• INSTRUCTION:
Copy each line that contains the string "scene".
═══
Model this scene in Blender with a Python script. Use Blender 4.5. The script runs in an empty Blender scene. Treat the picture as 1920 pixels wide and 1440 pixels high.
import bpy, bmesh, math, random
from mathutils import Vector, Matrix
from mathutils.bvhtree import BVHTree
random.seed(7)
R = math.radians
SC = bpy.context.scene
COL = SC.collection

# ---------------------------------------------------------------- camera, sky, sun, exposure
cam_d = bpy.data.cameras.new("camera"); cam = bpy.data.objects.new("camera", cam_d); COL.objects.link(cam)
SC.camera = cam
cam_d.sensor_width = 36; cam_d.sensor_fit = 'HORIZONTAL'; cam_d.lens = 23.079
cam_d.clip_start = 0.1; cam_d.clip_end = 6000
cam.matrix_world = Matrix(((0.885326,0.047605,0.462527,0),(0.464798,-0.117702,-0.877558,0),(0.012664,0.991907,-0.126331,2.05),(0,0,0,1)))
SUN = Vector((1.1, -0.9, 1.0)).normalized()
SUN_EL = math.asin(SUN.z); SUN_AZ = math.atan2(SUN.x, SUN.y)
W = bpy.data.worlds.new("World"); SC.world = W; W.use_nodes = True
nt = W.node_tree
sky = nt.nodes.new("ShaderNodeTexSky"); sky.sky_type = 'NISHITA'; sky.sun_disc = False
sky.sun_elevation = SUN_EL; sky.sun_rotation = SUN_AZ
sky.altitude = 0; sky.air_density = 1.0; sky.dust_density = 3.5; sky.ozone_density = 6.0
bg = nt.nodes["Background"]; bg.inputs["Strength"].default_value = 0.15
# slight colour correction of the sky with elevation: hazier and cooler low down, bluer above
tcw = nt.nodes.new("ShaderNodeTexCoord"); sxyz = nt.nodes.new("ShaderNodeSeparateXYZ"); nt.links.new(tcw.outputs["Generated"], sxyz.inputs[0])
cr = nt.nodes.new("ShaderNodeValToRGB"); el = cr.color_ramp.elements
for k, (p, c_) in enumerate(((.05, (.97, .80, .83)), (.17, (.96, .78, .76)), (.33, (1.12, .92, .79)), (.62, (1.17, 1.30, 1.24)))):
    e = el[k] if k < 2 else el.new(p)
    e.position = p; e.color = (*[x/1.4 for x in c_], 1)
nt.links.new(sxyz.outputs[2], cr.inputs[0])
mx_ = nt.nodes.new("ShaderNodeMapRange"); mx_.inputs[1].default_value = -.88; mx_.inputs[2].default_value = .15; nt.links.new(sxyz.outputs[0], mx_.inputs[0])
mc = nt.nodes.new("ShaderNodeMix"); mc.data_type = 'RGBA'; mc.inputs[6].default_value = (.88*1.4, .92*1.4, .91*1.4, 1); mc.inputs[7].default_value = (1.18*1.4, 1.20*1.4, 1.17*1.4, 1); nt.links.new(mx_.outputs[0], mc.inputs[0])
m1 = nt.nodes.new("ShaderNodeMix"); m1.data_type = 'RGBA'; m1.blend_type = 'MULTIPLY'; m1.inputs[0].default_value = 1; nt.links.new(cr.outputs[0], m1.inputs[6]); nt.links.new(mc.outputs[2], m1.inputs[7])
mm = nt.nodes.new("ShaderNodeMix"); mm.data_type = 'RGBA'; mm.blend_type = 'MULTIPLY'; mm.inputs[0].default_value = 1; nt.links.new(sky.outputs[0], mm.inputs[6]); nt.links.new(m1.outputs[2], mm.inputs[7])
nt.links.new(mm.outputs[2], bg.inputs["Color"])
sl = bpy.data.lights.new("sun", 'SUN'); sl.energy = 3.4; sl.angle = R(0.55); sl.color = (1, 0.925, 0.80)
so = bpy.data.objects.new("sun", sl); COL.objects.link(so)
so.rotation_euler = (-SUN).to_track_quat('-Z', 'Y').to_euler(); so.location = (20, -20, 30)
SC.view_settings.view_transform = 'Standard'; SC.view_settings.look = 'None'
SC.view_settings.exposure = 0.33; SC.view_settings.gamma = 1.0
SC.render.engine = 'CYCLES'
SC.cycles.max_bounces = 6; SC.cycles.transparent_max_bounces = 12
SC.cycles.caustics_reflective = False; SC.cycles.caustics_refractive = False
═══
• RESPONSE:
Model this scene in Blender with a Python script. Use Blender 4.5. The script runs in an empty Blender scene. Treat the picture as 1920 pixels wide and 1440 pixels high.
SC = bpy.context.scene